┌────────

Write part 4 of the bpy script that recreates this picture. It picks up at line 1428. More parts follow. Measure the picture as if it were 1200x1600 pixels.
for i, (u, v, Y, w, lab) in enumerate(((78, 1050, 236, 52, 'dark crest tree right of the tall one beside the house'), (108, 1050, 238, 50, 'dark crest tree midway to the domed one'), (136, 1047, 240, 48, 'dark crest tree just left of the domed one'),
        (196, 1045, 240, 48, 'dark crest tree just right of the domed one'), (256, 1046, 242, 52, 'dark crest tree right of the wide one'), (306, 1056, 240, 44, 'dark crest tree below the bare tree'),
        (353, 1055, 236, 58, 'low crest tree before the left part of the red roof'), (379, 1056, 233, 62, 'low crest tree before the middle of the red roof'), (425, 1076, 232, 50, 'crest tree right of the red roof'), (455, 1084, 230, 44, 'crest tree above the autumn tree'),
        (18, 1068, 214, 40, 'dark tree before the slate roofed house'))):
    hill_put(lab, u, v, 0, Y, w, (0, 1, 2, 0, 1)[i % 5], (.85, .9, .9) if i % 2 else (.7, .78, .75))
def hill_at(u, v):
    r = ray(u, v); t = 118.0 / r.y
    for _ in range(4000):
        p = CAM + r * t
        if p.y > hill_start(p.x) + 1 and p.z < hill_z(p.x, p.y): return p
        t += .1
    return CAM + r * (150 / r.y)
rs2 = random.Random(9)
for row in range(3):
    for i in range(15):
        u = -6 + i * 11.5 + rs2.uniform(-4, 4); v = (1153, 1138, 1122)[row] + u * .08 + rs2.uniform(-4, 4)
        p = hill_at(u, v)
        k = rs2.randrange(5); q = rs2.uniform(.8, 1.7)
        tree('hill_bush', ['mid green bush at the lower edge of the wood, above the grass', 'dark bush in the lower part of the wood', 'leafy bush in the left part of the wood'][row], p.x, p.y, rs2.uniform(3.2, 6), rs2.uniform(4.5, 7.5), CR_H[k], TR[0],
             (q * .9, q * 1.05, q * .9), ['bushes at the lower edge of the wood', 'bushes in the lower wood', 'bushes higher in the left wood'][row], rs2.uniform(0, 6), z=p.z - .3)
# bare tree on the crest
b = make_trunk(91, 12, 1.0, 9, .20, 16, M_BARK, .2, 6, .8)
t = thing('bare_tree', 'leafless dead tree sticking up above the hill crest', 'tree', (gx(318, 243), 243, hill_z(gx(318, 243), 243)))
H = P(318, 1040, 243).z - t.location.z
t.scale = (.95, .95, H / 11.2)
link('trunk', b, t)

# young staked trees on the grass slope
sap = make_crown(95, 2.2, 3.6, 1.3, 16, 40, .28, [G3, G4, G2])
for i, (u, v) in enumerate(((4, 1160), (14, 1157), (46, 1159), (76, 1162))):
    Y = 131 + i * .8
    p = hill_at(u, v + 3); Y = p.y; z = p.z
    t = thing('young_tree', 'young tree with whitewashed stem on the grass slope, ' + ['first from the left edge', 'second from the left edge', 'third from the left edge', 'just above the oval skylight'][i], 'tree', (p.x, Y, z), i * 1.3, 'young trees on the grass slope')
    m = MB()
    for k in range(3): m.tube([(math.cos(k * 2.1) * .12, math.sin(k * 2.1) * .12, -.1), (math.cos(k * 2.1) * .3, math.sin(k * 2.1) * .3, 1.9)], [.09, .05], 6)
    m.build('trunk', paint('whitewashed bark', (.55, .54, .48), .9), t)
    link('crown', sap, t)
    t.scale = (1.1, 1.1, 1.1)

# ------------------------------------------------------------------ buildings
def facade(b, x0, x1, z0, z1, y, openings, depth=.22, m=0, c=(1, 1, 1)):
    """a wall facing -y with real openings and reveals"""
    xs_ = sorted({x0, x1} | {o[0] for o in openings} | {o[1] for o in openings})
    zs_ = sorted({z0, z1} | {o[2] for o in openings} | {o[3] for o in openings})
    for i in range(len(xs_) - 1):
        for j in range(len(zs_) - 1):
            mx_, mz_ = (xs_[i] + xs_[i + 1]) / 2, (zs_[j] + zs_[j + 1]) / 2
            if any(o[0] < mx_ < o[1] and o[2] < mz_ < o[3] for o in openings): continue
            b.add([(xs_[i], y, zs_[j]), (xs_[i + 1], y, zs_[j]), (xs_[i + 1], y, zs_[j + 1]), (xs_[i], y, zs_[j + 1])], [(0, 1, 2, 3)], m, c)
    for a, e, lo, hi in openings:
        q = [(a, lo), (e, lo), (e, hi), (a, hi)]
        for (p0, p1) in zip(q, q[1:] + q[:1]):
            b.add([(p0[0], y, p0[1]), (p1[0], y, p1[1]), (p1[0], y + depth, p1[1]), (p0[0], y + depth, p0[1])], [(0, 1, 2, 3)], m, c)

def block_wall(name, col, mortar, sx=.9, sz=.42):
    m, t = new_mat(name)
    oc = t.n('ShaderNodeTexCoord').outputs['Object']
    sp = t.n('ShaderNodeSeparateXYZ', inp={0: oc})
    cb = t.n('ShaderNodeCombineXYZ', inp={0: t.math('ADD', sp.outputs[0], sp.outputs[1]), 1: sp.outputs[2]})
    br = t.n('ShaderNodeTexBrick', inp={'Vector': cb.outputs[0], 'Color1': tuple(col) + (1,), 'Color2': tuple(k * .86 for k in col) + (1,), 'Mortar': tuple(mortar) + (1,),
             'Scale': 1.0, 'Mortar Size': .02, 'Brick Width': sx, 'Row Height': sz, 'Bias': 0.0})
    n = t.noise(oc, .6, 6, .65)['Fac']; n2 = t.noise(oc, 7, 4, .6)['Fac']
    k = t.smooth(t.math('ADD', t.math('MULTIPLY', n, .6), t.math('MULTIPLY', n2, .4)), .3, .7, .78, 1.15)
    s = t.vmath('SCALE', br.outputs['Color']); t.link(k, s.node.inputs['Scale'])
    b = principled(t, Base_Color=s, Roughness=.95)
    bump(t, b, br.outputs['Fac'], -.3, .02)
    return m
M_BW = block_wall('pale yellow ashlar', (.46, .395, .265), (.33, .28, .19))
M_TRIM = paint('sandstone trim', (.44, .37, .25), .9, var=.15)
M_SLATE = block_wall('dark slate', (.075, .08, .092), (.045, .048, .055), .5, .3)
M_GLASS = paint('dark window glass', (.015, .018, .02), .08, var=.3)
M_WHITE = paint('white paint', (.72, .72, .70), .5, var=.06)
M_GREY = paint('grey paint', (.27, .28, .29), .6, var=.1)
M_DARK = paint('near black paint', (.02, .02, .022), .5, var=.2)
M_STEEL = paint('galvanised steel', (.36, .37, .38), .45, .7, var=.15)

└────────

> [TASK DETAILS]
Each line above is to be repeated exactly.

> [FULL ANSWER]
Write part 4 of the bpy script that recreates this picture. It picks up at line 1428. More parts follow. Measure the picture as if it were 1200x1600 pixels.
for i, (u, v, Y, w, lab) in enumerate(((78, 1050, 236, 52, 'dark crest tree right of the tall one beside the house'), (108, 1050, 238, 50, 'dark crest tree midway to the domed one'), (136, 1047, 240, 48, 'dark crest tree just left of the domed one'),
        (196, 1045, 240, 48, 'dark crest tree just right of the domed one'), (256, 1046, 242, 52, 'dark crest tree right of the wide one'), (306, 1056, 240, 44, 'dark crest tree below the bare tree'),
        (353, 1055, 236, 58, 'low crest tree before the left part of the red roof'), (379, 1056, 233, 62, 'low crest tree before the middle of the red roof'), (425, 1076, 232, 50, 'crest tree right of the red roof'), (455, 1084, 230, 44, 'crest tree above the autumn tree'),
        (18, 1068, 214, 40, 'dark tree before the slate roofed house'))):
    hill_put(lab, u, v, 0, Y, w, (0, 1, 2, 0, 1)[i % 5], (.85, .9, .9) if i % 2 else (.7, .78, .75))
def hill_at(u, v):
    r = ray(u, v); t = 118.0 / r.y
    for _ in range(4000):
        p = CAM + r * t
        if p.y > hill_start(p.x) + 1 and p.z < hill_z(p.x, p.y): return p
        t += .1
    return CAM + r * (150 / r.y)
rs2 = random.Random(9)
for row in range(3):
    for i in range(15):
        u = -6 + i * 11.5 + rs2.uniform(-4, 4); v = (1153, 1138, 1122)[row] + u * .08 + rs2.uniform(-4, 4)
        p = hill_at(u, v)
        k = rs2.randrange(5); q = rs2.uniform(.8, 1.7)
        tree('hill_bush', ['mid green bush at the lower edge of the wood, above the grass', 'dark bush in the lower part of the wood', 'leafy bush in the left part of the wood'][row], p.x, p.y, rs2.uniform(3.2, 6), rs2.uniform(4.5, 7.5), CR_H[k], TR[0],
             (q * .9, q * 1.05, q * .9), ['bushes at the lower edge of the wood', 'bushes in the lower wood', 'bushes higher in the left wood'][row], rs2.uniform(0, 6), z=p.z - .3)
# bare tree on the crest
b = make_trunk(91, 12, 1.0, 9, .20, 16, M_BARK, .2, 6, .8)
t = thing('bare_tree', 'leafless dead tree sticking up above the hill crest', 'tree', (gx(318, 243), 243, hill_z(gx(318, 243), 243)))
H = P(318, 1040, 243).z - t.location.z
t.scale = (.95, .95, H / 11.2)
link('trunk', b, t)

# young staked trees on the grass slope
sap = make_crown(95, 2.2, 3.6, 1.3, 16, 40, .28, [G3, G4, G2])
for i, (u, v) in enumerate(((4, 1160), (14, 1157), (46, 1159), (76, 1162))):
    Y = 131 + i * .8
    p = hill_at(u, v + 3); Y = p.y; z = p.z
    t = thing('young_tree', 'young tree with whitewashed stem on the grass slope, ' + ['first from the left edge', 'second from the left edge', 'third from the left edge', 'just above the oval skylight'][i], 'tree', (p.x, Y, z), i * 1.3, 'young trees on the grass slope')
    m = MB()
    for k in range(3): m.tube([(math.cos(k * 2.1) * .12, math.sin(k * 2.1) * .12, -.1), (math.cos(k * 2.1) * .3, math.sin(k * 2.1) * .3, 1.9)], [.09, .05], 6)
    m.build('trunk', paint('whitewashed bark', (.55, .54, .48), .9), t)
    link('crown', sap, t)
    t.scale = (1.1, 1.1, 1.1)

# ------------------------------------------------------------------ buildings
def facade(b, x0, x1, z0, z1, y, openings, depth=.22, m=0, c=(1, 1, 1)):
    """a wall facing -y with real openings and reveals"""
    xs_ = sorted({x0, x1} | {o[0] for o in openings} | {o[1] for o in openings})
    zs_ = sorted({z0, z1} | {o[2] for o in openings} | {o[3] for o in openings})
    for i in range(len(xs_) - 1):
        for j in range(len(zs_) - 1):
            mx_, mz_ = (xs_[i] + xs_[i + 1]) / 2, (zs_[j] + zs_[j + 1]) / 2
            if any(o[0] < mx_ < o[1] and o[2] < mz_ < o[3] for o in openings): continue
            b.add([(xs_[i], y, zs_[j]), (xs_[i + 1], y, zs_[j]), (xs_[i + 1], y, zs_[j + 1]), (xs_[i], y, zs_[j + 1])], [(0, 1, 2, 3)], m, c)
    for a, e, lo, hi in openings:
        q = [(a, lo), (e, lo), (e, hi), (a, hi)]
        for (p0, p1) in zip(q, q[1:] + q[:1]):
            b.add([(p0[0], y, p0[1]), (p1[0], y, p1[1]), (p1[0], y + depth, p1[1]), (p0[0], y + depth, p0[1])], [(0, 1, 2, 3)], m, c)

def block_wall(name, col, mortar, sx=.9, sz=.42):
    m, t = new_mat(name)
    oc = t.n('ShaderNodeTexCoord').outputs['Object']
    sp = t.n('ShaderNodeSeparateXYZ', inp={0: oc})
    cb = t.n('ShaderNodeCombineXYZ', inp={0: t.math('ADD', sp.outputs[0], sp.outputs[1]), 1: sp.outputs[2]})
    br = t.n('ShaderNodeTexBrick', inp={'Vector': cb.outputs[0], 'Color1': tuple(col) + (1,), 'Color2': tuple(k * .86 for k in col) + (1,), 'Mortar': tuple(mortar) + (1,),
             'Scale': 1.0, 'Mortar Size': .02, 'Brick Width': sx, 'Row Height': sz, 'Bias': 0.0})
    n = t.noise(oc, .6, 6, .65)['Fac']; n2 = t.noise(oc, 7, 4, .6)['Fac']
    k = t.smooth(t.math('ADD', t.math('MULTIPLY', n, .6), t.math('MULTIPLY', n2, .4)), .3, .7, .78, 1.15)
    s = t.vmath('SCALE', br.outputs['Color']); t.link(k, s.node.inputs['Scale'])
    b = principled(t, Base_Color=s, Roughness=.95)
    bump(t, b, br.outputs['Fac'], -.3, .02)
    return m
M_BW = block_wall('pale yellow ashlar', (.46, .395, .265), (.33, .28, .19))
M_TRIM = paint('sandstone trim', (.44, .37, .25), .9, var=.15)
M_SLATE = block_wall('dark slate', (.075, .08, .092), (.045, .048, .055), .5, .3)
M_GLASS = paint('dark window glass', (.015, .018, .02), .08, var=.3)
M_WHITE = paint('white paint', (.72, .72, .70), .5, var=.06)
M_GREY = paint('grey paint', (.27, .28, .29), .6, var=.1)
M_DARK = paint('near black paint', (.02, .02, .022), .5, var=.2)
M_STEEL = paint('galvanised steel', (.36, .37, .38), .45, .7, var=.15)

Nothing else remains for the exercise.